* [TO BE DONE]: How does the data below read from its first line through the line containing "COL = SC.collection"? Print those lines exactly.

* [RECORDS FOR THIS TASK]:

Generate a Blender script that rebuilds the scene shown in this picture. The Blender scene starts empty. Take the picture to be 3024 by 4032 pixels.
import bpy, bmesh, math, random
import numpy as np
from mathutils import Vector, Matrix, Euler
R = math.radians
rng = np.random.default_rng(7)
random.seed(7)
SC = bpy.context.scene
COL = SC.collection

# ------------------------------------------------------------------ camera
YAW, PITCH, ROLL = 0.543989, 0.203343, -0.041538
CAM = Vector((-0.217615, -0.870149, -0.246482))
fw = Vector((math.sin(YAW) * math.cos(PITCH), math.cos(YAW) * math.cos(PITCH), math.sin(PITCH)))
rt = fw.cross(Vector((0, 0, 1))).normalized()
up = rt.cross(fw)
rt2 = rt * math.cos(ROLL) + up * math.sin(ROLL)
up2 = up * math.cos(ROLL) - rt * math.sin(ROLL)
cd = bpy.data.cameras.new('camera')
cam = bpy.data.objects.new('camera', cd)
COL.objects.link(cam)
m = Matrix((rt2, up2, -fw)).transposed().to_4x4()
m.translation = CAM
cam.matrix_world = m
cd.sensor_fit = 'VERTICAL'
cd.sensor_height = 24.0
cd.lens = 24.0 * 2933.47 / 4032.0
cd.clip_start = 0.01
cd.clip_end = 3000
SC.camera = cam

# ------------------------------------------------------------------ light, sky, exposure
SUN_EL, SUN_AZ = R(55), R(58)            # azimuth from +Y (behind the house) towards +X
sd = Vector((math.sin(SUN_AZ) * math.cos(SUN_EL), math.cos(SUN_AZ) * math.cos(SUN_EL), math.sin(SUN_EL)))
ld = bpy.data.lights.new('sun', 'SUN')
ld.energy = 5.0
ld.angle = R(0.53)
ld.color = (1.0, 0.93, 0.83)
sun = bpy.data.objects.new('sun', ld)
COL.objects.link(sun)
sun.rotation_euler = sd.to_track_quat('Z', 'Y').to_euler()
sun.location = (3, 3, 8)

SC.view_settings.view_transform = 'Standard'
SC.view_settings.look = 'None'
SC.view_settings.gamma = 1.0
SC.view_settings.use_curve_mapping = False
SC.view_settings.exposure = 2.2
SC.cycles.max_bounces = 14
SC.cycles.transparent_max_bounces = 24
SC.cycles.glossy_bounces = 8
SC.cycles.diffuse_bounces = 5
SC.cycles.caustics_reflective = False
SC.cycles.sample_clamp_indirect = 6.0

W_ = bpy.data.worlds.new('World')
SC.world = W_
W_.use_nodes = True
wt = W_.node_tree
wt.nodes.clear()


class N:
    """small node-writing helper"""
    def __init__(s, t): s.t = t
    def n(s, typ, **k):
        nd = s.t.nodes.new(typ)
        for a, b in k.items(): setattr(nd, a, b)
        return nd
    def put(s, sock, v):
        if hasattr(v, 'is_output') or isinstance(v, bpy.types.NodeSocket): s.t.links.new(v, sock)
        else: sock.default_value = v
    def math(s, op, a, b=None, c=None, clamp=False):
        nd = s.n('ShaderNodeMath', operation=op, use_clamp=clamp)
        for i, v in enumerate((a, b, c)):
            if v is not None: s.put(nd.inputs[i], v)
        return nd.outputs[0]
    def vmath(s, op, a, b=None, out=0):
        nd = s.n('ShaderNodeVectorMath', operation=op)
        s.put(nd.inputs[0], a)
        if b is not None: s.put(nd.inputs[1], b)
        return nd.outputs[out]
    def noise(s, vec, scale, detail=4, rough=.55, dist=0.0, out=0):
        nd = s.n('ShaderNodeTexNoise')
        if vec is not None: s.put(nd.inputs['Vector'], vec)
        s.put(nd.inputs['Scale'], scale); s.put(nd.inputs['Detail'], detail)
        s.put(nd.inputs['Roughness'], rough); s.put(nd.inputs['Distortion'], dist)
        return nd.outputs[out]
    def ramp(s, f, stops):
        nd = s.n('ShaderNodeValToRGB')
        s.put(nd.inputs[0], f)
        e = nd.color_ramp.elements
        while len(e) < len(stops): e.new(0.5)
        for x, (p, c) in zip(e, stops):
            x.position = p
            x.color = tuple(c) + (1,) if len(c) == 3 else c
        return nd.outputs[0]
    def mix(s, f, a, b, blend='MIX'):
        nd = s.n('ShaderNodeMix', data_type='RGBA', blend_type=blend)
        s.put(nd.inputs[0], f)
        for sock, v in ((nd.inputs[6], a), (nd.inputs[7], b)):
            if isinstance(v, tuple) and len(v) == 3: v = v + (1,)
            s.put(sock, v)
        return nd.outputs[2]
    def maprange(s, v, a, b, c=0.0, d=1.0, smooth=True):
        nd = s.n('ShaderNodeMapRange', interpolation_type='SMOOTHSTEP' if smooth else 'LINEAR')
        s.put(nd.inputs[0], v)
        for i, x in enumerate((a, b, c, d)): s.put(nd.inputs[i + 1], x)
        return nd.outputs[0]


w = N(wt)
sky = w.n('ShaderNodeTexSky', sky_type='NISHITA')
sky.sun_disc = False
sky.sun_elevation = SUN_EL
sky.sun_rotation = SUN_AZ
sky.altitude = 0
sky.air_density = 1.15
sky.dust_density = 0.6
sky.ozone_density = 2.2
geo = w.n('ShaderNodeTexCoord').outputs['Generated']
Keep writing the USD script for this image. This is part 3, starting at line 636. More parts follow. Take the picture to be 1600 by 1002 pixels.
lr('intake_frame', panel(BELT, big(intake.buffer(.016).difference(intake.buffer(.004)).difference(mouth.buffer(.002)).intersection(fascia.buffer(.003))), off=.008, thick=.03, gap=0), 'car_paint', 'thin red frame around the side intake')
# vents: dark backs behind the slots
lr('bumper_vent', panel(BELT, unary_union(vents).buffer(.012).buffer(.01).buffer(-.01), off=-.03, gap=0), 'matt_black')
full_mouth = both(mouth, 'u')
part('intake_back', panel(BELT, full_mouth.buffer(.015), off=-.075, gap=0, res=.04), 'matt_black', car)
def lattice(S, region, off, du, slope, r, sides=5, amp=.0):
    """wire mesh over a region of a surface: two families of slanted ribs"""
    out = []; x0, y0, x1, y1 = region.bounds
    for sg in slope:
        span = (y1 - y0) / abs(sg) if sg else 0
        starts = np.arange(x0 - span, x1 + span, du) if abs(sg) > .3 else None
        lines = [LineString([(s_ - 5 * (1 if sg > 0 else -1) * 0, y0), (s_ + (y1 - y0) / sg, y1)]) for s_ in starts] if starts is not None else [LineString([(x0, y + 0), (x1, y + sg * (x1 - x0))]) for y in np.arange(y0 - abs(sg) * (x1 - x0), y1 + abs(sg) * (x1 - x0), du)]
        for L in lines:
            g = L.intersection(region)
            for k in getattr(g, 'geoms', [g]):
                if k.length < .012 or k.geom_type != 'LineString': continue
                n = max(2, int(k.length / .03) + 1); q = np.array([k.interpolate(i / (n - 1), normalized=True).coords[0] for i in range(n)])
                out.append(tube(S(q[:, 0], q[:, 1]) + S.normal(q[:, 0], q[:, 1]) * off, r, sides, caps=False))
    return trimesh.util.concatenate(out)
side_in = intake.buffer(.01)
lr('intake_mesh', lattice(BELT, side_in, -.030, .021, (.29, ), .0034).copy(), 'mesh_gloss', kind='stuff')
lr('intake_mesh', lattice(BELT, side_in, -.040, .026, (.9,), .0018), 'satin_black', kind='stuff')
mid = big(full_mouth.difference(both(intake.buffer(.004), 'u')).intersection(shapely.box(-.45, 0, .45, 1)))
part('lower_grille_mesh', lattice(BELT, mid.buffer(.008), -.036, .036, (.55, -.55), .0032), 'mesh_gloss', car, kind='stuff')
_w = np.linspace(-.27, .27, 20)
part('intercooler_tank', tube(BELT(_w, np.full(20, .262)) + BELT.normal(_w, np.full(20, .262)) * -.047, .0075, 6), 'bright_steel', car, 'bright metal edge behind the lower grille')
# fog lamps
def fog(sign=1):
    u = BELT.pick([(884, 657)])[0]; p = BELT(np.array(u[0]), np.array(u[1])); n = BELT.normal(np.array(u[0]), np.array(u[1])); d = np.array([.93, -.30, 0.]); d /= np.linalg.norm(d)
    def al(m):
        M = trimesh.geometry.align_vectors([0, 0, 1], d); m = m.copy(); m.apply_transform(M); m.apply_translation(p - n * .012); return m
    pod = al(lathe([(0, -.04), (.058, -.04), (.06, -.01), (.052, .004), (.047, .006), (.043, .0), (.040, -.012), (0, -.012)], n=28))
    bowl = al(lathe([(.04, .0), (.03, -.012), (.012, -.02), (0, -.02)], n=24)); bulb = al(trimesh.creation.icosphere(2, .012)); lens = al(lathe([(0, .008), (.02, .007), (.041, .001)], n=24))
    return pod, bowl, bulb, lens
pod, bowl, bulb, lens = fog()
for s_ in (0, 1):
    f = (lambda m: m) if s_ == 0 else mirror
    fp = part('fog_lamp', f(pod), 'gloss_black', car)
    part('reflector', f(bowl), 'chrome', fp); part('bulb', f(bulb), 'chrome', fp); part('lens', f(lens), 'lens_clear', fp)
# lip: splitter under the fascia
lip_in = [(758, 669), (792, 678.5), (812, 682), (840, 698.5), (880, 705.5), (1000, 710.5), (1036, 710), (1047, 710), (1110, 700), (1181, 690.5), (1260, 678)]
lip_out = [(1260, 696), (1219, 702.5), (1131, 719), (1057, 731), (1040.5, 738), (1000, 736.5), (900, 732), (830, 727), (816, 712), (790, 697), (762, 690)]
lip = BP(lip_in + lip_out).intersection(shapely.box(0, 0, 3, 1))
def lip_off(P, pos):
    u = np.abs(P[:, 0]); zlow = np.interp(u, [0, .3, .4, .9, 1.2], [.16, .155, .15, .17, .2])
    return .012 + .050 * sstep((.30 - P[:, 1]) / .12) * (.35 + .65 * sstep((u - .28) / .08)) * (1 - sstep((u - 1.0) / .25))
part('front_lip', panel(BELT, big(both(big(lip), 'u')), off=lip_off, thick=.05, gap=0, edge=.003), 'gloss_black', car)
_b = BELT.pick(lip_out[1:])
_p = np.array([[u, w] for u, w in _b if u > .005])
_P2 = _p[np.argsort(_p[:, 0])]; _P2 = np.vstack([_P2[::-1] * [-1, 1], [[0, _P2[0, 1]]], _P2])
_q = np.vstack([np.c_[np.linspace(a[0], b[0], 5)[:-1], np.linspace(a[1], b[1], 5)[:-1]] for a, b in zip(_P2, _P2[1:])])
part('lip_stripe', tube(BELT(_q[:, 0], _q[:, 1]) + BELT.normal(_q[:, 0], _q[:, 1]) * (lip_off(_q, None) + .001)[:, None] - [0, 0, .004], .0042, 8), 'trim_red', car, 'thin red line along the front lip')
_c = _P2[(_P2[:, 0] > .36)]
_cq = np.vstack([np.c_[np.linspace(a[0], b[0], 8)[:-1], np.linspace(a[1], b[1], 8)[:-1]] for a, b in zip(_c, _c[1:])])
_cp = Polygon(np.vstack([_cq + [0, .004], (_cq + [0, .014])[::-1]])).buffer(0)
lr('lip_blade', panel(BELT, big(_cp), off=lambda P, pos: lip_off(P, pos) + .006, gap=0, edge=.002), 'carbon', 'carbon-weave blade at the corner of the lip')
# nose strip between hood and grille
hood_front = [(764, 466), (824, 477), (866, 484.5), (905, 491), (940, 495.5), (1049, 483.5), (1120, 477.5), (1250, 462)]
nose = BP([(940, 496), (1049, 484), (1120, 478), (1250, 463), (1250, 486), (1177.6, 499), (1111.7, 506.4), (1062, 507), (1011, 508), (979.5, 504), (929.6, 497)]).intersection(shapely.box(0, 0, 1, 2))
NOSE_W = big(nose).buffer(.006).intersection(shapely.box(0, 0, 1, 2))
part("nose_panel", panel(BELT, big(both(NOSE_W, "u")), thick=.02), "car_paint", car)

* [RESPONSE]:
Generate a Blender script that rebuilds the scene shown in this picture. The Blender scene starts empty. Take the picture to be 3024 by 4032 pixels.
import bpy, bmesh, math, random
import numpy as np
from mathutils import Vector, Matrix, Euler
R = math.radians
rng = np.random.default_rng(7)
random.seed(7)
SC = bpy.context.scene
COL = SC.collection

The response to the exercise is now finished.